Perfeitamente capaz de se posicionar politicamente, e como sempre o fez, recentemente, em pleno programa do Faustão, ao vivo, na Rede Globo, e da forma elegante que lhe é natural, Marieta se declarou otimista sobre o Brasil apesar da atual crise e defendeu os avanços dos últimos anos em favor da inclusão social.
Nas palavras do diretor Newton Moreno, o Brasil passou a ser outro com Severo. “Ela se tornou um fomento para uma nova dramaturgia nacional, encomendando ou dando visibilidade a muitos textos. Assim, nestes 50 anos (de carreira), Marieta ajudou o Brasil a se ver em cena. Seja um Brasil suburbano, periférico, sertanejo, trágico ou festivo”, ressaltou o respeitável diretor, ator e autor da escrita teatral brasileira.
Apaixonadas pelos palcos, as atrizes e amigas, Marieta Severo e Andréa Beltrão realizaram um sonho e juntas fundaram o Teatro Poeira.
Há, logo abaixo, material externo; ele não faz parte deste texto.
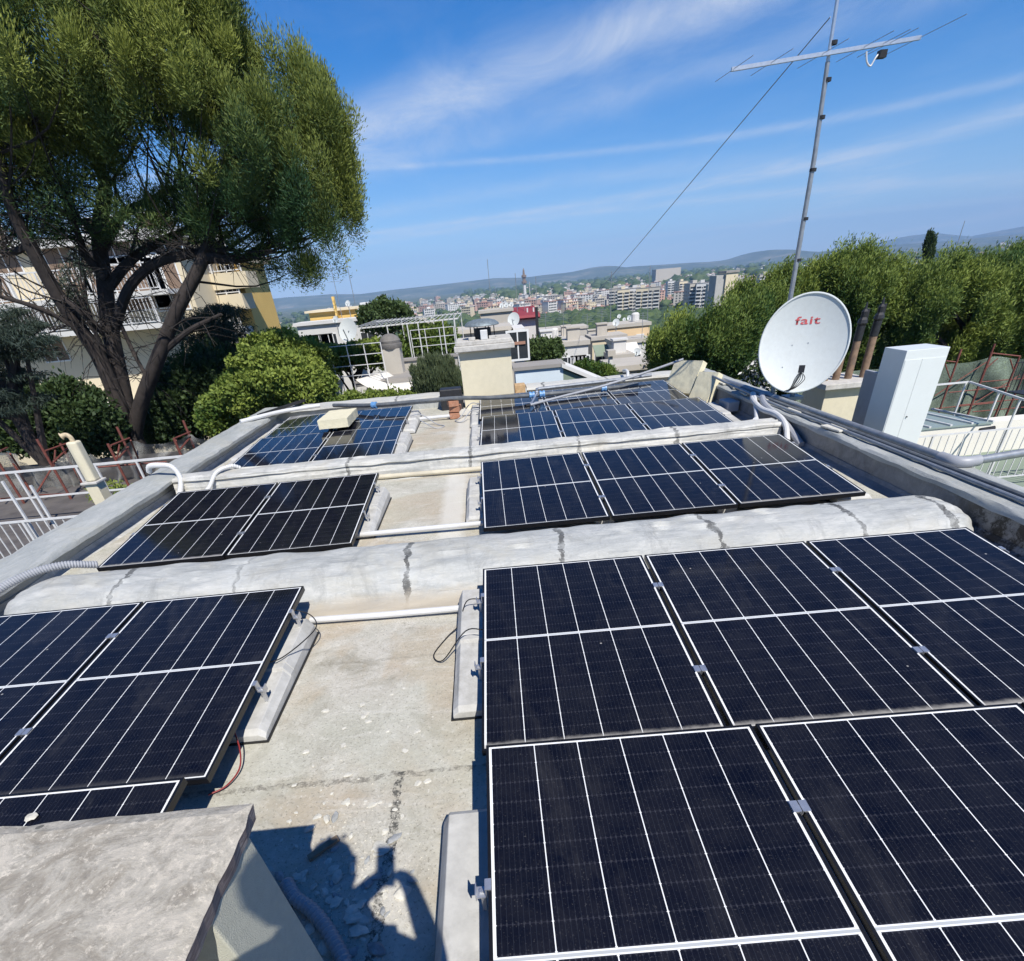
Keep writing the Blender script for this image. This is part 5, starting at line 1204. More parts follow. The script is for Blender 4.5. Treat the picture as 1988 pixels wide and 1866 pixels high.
# pergola
Yp0, Yp1 = 20.2, 24.0
t = thing('pergola', (atY(800, 690, Yp0).x, 22, wt), 'white tubular pergola frame over the terrace', 'pergola')
ztp = atY(800, 628, Yp0).z
pxs = [atY(v_, 660, Yp0).x for v_ in (756, 795, 816, 864, 886)]
for x in pxs: MB().tube([(x, Yp0, wt-1.2), (x, Yp0, ztp)], .020, 8).build('post', MT['whitemetal'], t, smooth=True)
for x in (pxs[0], pxs[2]+.2, pxs[3]+.2, pxs[4]+.1): MB().tube([(x, Yp1, wt-1.2), (x, Yp1, ztp)], .018, 8).build('post', MT['whitemetal'], t, smooth=True)
rf = MB(); xl = atY(694, 640, Yp0).x; xr = pxs[4]+.15
for y in (Yp0, Yp0+.16, Yp1): rf.bar((xl, y, ztp), (xr, y, ztp+.02), .035)
for k in range(22): x = xl+(xr-xl)*k/21; rf.bar((x, Yp0-.15, ztp+.05), (x, Yp1+.1, ztp+.05), .014)
rf.build('roof_frame', MT['whitemetal'], t)
# railings and awning of the terrace below
p, q = atY(627, 760, 17), atY(752, 735, 17)
railing('railing', (p.x, 17, p.z), (q.x, 17, p.z), 1.05, 'white three-bar railing above the dark tree left of the white awning', rails=4, posts=4, r=.011, down=.4)
m = MB(); A_ = [atY(690, 738, 16.5), atY(752, 722, 18.0), atY(806, 742, 17), atY(748, 757, 15.6)]
n_ = 14; vs = []
for j in range(n_+1):
    for i in range(n_+1):
        u, v_ = i/n_, j/n_; p = (A_[0].lerp(A_[1], u)).lerp(A_[3].lerp(A_[2], u), v_); p.z -= .28*math.sin(math.pi*u)*v_+.10*math.sin(math.pi*v_); vs.append(p)
fs = [(j*(n_+1)+i, j*(n_+1)+i+1, (j+1)*(n_+1)+i+1, (j+1)*(n_+1)+i) for j in range(n_) for i in range(n_)]
m.add(vs, fs); o = m.build('awning', BM['awn'], smooth=True, fix=False); sd = o.modifiers.new('t', 'SOLIDIFY'); sd.thickness = .02; tag(o, 'sagging white canvas awning below the terrace railing', 'awning')
block('terrace_building', 'pale low building carrying the awning below the pergola', 690, 800, 745, 17.2, -10, 1.7, 'white', 'flat', cat='building', over=.02, rt=.1, vy1=728)
# --- flat-roofed house right behind the square chimney
t, x0, x1, zt = block('rooftop_house', 'grey rooftop house with slanting side walls behind the chimney cowl', 886, 986, 641, 27, gz(0, 27), 2.2, 'grey', 'pale', over=.15, rt=.14, vy1=633, wins=())
MB().prism([(x1+.2, 26.6, zt-2.2), (x1+1.0, 26.6, zt-2.2), (x1+.7, 26.6, zt-.1), (x1+.2, 26.6, zt-.1)], (0, 2.2, 0)).build('side_wall', BM['white'], t)
MB().box(x0+.15, x0+1.6, 26.7, 26.96, zt-2.0, zt-1.2).build('cream_panel', BM['cream'], t)
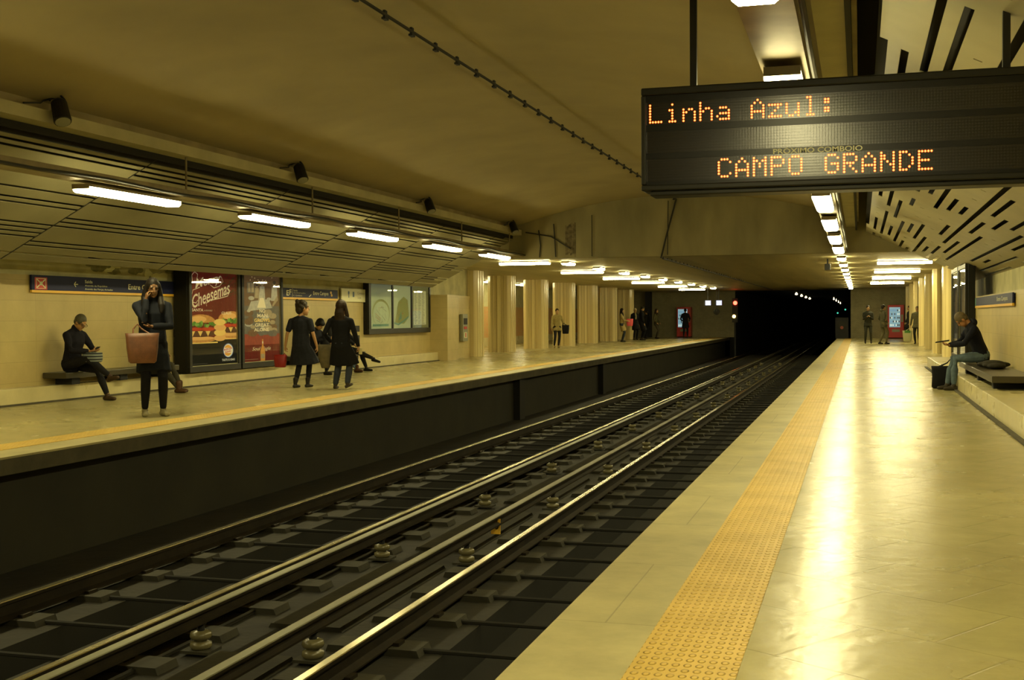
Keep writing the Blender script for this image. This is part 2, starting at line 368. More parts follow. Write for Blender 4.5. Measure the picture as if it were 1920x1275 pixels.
# far side hall behind the columns
ha = MB(); ha.box(-16.4, -16.1, 36, 73, 0, .35, 2); ha.box(-16.4, -16.12, 36, 73, .35, 1.75, 1); ha.box(-16.4, -16.12, 36, 73, 1.75, ZL, 0); ha.box(-16.4, -12.4, 36.9, 37.2, 0, ZL, 0)
struct(ha.build('wall_hall', ['plaster', 'orange', 'plinth']), 'orange patterned wall glimpsed between the columns')
struct(MB().box(4.4, 4.7, YP, YE, 0, ZL).build('wall_passage_right', 'tile'))

# ------------------------------------------------------------------ track
def rail(name, x, y1, label):
    h = .15; zb = -1.10
    p = [(-.07, 0), (.07, 0), (.07, .012), (.012, .03), (.012, .11), (.036, .12), (.036, .145), (.028, h), (-.028, h), (-.036, .145), (-.036, .12), (-.012, .11), (-.012, .03), (-.07, .012)]
    r = MB(); mi = [0]*14; mi[7] = 1; mi[6] = 1; mi[8] = 1
    r.prof([(x+a, zb+b) for a, b in p], YB, y1, mis=mi)
    return tag(r.build(name, ['rail', 'railtop']), label, 'rail')
rail('running_rail', -1.78, 149, 'running rail tucked below the near platform edge')
rail('running_rail', -3.29, 149, 'thin bright running rail nearest the near platform, beside the conductor rails')
rail('running_rail', -4.96, 149, 'thin running rail lying close beside the broad conductor rail')
rail('running_rail', -6.46, 149, 'thin outermost running rail below the advertising platform')
def cond(x, label):
    r = MB(); z = -.82
    r.prof([(x-.05, z-.10), (x+.05, z-.10), (x+.05, z-.085), (x+.014, z-.07), (x+.014, z-.03), (x+.045, z-.022), (x+.045, z-.004), (x+.035, z), (x-.035, z), (x-.045, z-.004), (x-.045, z-.022), (x-.014, z-.03), (x-.014, z-.07), (x-.05, z-.085)], YB, 149,
           mis=[1]*6+[0]*4+[1]*4)
    return tag(r.build('conductor_rail', ['third', 'rail']), label, 'rail')
cond(-3.66, 'broad raised conductor rail on insulators beside the near track')
cond(-4.54, 'broad raised conductor rail on insulators beside the far track')
def insulator():
    e = empty('rail_insulator', (0, 0, 0), '', 'insulator', 'porcelain insulators under the conductor rails')
    MB().lathe([(.0, 0), (.085, 0), (.10, .02), (.095, .045), (.06, .055), (.055, .065), (.09, .075), (.10, .095), (.09, .12), (.055, .13), (.0, .13)], seg=20).build('shell', 'porcelain', e, smooth=True)
    MB().lathe([(0, .13), (.035, .13), (.035, .17), (.05, .175), (.05, .19), (0, .19)], seg=10).build('cap', 'black', e)
    MB().box(-.14, .14, -.12, .12, -.02, 0).build('pad', 'sleeper', e)
    return e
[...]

O espaço para espetáculos e estudos que hoje reluz em Botafogo, no Rio de Janeiro, é fruto de um projeto iniciado em 2004 e por elas, minuciosamente, trabalhado.
Como nota-se, Marieta da Costa Severo é uma mulher de muitas verdades, porém de poucos segredos. Ela tem a arte como profissão e meio de revelar às pessoas aquilo que pode chocar, ao mesmo tempo em que, ajudar a ver a dramaturgia de modo que ultrapasse a utópica ficção existente por de trás das câmeras. À frente dos olhos, ela inspira; dentro dos estúdios, respira-se a boa atuação; no palco, emociona com palavras carregadas por uma bagagem de cinco décadas de arte; e no cinema, prende o telespectador de maneira instantânea.
Diferente da intérprete, Fanny Richard terminou abandonada pelo Anthony, mas acompanhada de um novo rapaz que ocuparia o lugar dele no trabalho de “destruí-la” – em amplos sentidos –, como a própria personagem gostava de dizer. Não foi denunciada pelo Book Rosa, não perdeu dinheiro e nem precisou descer do salto. Teve o coração dilacerado, mas isso permaneceu oculto à ela, já que sentimento não paga conta e, às vezes, pode ser pior do Imposto de Renda na vida de uma empresária. Em uma das últimas cenas, em um olhar trocado com Angel (Camila Queiroz), ficou claro que ela ensinou a aprendiz de Maquiavel a manter as verdades certas, no local mais secreto possível.